Shoshone residents were evacuated for several hours during the fire, all access roads were blocked off and traffic was diverted around Shoshone while the fire crews battled to keep the blaze away from the highway. Phone and electrical service were disrupted by the fallen poles and some melted wires.

Most flames had been subdued by about 7 p.m. but embers continued to smolder in the brush land and flare up with the wind, Levy reported. After most responding mutual aid agencies returned to their own areas in the evening, the six-member SIFPD crew remained in Shoshone patrolling the ground and putting out flare-ups until they were relieved by a fleet of Bureau of Land Management Hot Shot crews Monday morning.

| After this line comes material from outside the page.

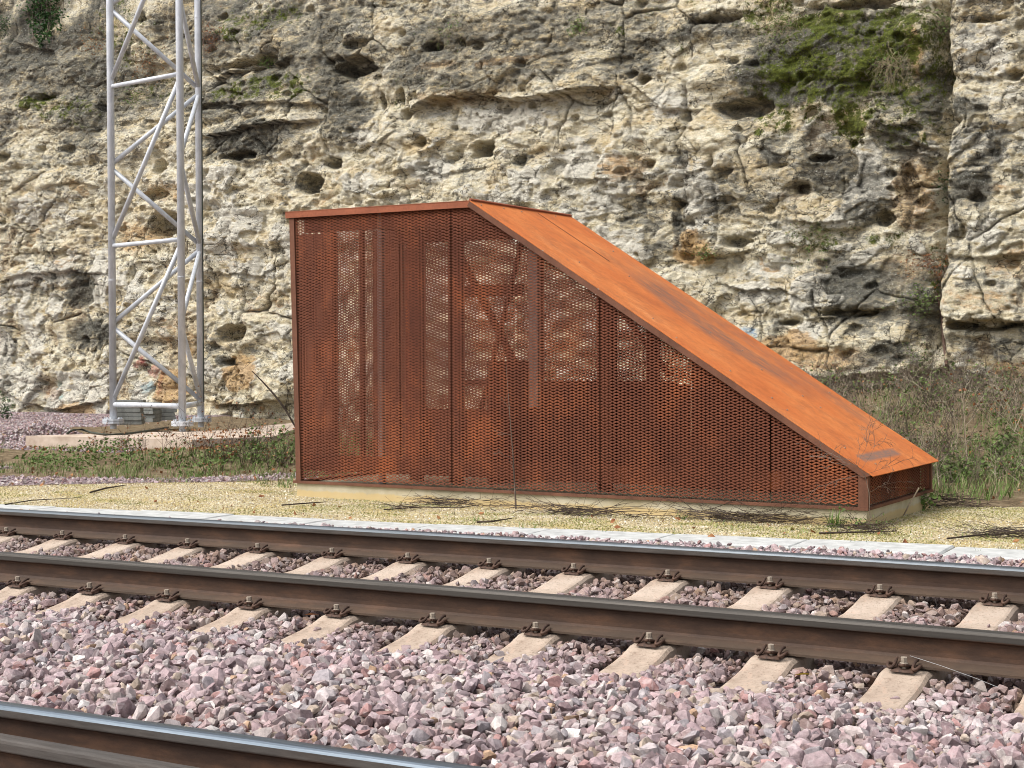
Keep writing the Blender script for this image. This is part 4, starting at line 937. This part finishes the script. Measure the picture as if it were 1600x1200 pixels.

Whether the fire was caused by a downed power line or some other source has not been determined, said Chief Levy, and is still under investigation. He confirmed that the fire started in one of two older mobile homes belonging to the Shoshone Education and Resource Center, a home base for geology students and others on academic field trips to the area. The buildings were uninhabited at the time and no injuries were reported.

Electricity was restored in Shoshone around 4 p.m on Monday, but repair crews estimate phone service will take some time, according to Chief Levy, since many of those lines fell into the brush blaze and melted.

The fire comes as the Southern Inyo Fire Protection Department is preparing to hold a fundraiser in Pahrump this weekend at The Hubb. “Buy A Burger, Save A Life” is the theme.

Live bands will play and the event goes from 11 a.m. to 5 p.m. with raffle tickets and handmade items for sale.

Pahrump Valley Times reporter Selwyn Harris contributed to this report.